Arras, acte 2. Après une nuit agitée de soubresauts et de joie, il est temps de replonger en ce jour d’armistice dans une traversée qui se révèlera plus guerrière qu’attendue.

 

  • Gueules noires, de Mathieu Turi

C’est peu dire que par l’odeur alléchée, nous fûmes. « Hypés » disaient les jeunes. Par une idée que l’on appelle de nos vœux depuis des années, et qui commence à agiter doucement la scène filmique de l’Hexagone : la possibilité de marier le genre avec un patrimoine qu’il soit culturel, historique, social, typiquement français.

Autant dire que Lovecraft+Mineurs de fond=<3.

Voici donc « Gueules noires », ou l’histoire d’un groupe de mineurs (difficile de les citer tous sans pointer les nombreux mauvais – on pense à toi Thomas Solivères-) dans les années 50, quelque part dans le Nord de la France. Soudé par l’effort, le respect du chef (Samuel le Bihan, qu’on n’arrive jamais à détester totalement) et par une forme de racisme qui explosera à l’arrivée d’un jeune arabe recruté dans le Rif, nos copains de corons se voient forcer de descendre plus bas que la veine habituelle sous la pression d’un scientifique retors et puissant dont les motivations obscures suscitent la méfiance (Jean-Hughes Anglade, qu’on a peine à reconnaitre).

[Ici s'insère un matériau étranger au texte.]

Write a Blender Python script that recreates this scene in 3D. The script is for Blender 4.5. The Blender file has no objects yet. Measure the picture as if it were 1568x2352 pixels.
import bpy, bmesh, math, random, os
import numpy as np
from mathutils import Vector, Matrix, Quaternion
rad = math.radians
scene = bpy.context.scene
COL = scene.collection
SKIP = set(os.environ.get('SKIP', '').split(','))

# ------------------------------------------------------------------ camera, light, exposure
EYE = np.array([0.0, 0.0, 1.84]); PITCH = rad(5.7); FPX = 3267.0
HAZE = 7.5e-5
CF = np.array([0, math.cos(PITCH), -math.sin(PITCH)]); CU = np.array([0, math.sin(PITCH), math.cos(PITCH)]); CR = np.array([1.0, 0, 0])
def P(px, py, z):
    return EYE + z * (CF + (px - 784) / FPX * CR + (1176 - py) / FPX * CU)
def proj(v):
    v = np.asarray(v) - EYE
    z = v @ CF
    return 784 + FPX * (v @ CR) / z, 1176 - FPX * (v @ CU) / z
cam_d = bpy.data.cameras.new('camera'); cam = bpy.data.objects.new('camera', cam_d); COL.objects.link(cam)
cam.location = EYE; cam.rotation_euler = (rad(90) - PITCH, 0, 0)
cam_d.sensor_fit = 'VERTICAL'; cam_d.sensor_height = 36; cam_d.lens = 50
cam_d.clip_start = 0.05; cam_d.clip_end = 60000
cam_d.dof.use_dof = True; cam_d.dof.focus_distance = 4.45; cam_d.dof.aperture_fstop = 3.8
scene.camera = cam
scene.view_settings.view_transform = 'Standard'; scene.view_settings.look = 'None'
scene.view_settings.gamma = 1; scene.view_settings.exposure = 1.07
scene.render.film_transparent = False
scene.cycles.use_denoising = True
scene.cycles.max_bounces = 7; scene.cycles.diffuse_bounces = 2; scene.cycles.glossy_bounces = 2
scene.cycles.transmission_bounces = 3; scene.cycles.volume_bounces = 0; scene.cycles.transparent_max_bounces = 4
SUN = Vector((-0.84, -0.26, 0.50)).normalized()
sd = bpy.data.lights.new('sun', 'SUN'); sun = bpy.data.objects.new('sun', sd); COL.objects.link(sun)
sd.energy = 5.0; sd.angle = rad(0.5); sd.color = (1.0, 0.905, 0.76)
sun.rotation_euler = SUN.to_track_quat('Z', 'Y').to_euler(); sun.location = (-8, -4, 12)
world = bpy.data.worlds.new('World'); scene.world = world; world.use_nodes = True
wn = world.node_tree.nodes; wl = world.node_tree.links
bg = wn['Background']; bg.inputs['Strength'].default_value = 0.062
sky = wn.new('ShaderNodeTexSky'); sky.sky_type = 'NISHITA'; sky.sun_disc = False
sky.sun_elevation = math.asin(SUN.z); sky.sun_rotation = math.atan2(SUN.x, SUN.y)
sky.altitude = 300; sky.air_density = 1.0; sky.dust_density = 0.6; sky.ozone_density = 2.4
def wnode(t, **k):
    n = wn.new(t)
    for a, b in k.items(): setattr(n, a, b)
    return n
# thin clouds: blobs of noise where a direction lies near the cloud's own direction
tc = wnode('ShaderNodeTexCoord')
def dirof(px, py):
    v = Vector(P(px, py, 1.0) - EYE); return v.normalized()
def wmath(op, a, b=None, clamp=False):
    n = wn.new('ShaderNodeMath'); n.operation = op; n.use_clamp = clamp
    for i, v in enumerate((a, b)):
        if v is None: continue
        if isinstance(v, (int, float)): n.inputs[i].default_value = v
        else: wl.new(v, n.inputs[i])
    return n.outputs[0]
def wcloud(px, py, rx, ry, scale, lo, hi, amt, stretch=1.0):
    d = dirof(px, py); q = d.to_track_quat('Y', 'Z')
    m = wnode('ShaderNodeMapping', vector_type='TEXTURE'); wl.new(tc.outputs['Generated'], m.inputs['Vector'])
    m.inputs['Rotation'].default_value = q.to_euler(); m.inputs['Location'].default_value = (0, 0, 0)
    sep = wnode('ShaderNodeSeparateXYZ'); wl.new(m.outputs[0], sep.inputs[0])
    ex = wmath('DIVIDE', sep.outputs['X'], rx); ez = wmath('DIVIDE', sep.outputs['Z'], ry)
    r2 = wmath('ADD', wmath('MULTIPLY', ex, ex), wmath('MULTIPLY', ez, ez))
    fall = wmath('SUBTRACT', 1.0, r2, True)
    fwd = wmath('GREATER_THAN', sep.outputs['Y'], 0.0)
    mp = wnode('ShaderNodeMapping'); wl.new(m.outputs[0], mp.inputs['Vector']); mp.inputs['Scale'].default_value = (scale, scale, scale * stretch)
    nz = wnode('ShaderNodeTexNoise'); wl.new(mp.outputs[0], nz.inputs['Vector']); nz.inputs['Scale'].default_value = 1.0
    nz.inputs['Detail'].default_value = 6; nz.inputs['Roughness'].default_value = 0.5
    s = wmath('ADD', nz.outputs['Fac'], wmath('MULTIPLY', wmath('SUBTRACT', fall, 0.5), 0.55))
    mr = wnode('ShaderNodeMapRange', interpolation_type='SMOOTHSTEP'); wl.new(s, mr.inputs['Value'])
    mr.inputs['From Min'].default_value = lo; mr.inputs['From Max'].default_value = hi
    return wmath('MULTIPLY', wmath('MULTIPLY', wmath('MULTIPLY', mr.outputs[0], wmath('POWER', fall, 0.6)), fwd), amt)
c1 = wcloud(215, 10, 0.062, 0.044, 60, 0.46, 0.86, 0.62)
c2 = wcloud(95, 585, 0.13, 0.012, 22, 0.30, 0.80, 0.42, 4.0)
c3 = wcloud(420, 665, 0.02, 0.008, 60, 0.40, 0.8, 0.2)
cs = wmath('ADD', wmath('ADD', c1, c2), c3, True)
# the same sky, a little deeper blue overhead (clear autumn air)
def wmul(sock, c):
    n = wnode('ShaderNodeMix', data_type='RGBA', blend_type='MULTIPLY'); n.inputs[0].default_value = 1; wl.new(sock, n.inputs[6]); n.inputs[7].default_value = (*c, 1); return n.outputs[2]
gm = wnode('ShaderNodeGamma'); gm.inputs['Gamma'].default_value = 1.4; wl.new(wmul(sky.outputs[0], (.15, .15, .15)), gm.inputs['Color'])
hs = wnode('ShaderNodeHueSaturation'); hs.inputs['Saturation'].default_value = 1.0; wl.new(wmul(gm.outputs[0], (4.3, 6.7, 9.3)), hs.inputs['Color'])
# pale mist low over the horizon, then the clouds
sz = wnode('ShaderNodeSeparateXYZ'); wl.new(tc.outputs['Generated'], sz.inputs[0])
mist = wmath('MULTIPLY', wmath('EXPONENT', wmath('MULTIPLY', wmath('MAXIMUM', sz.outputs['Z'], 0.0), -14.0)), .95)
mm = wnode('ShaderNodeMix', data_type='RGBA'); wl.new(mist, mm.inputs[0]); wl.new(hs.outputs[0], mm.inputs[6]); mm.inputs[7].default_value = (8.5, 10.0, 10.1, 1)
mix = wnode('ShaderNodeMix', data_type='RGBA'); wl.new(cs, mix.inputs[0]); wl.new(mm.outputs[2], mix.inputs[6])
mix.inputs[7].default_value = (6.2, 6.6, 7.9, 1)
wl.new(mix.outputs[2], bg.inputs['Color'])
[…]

Manque de bol et comme attendu, ils vont réveiller une force maléfique qui dormait dans les profondeurs de la terre et qui a bien décidé de les zigouiller un à un avant de gérer le problème de l’humanité tout entière.

Excitant ? Carrément. Réussi ? Carrément pas.

Gueules noires et gueule de bois : l’idée initiale, sorte d’hommage au plus beau des 70-80s et du pulp (The Thing, Indiana Jones, Predator, etc), est noble.

Nostalgiques nous aussi de cette époque bénie, on passera alors beaucoup. On détournera pudiquement le regard, si l’on veut être tendre, sur l’insupportable incohérence du scénario qui empile les retournements absurdes de situations, les incohérences géographiques ou géologiques (la veine à 1000m qui se finit par un petit puit, les soudaines téléportations de la bête, etc), les deus ex machina, les illuminations du type « ah mais con, il fallait lire de droite à gauche » et les gaucheries en pagaille dès son introduction complètement cassée (avec un magicien noir qui agite des gris-gris tendance Michel Leeb en récitant des incantations). On pardonnera la première demi-heure qui se résume à une visite guidée du musée de la mine.

On excusera même, mais non sans pouffer, des phrases d’une platitude insupportables à la limite du foutage de gueule (« Tu sais pourquoi on nous appelle les gueules noires ? parce qu’en bas, on a tous la même couleur »), son ton étonnamment bavard et sérieux qui s’arrange pour toujours expliquer au spectateur en double ce qui est en train d’advenir parce qu’il est incapable de simplement le montrer (« Tu te souviens, la dernière fois ? Quand on est descendu ? Tu veux un verre ? »/  « Dites donc, professeur, pour déchiffrer cela, n’auriez-vous pas utilisé cette technique qui consiste… »).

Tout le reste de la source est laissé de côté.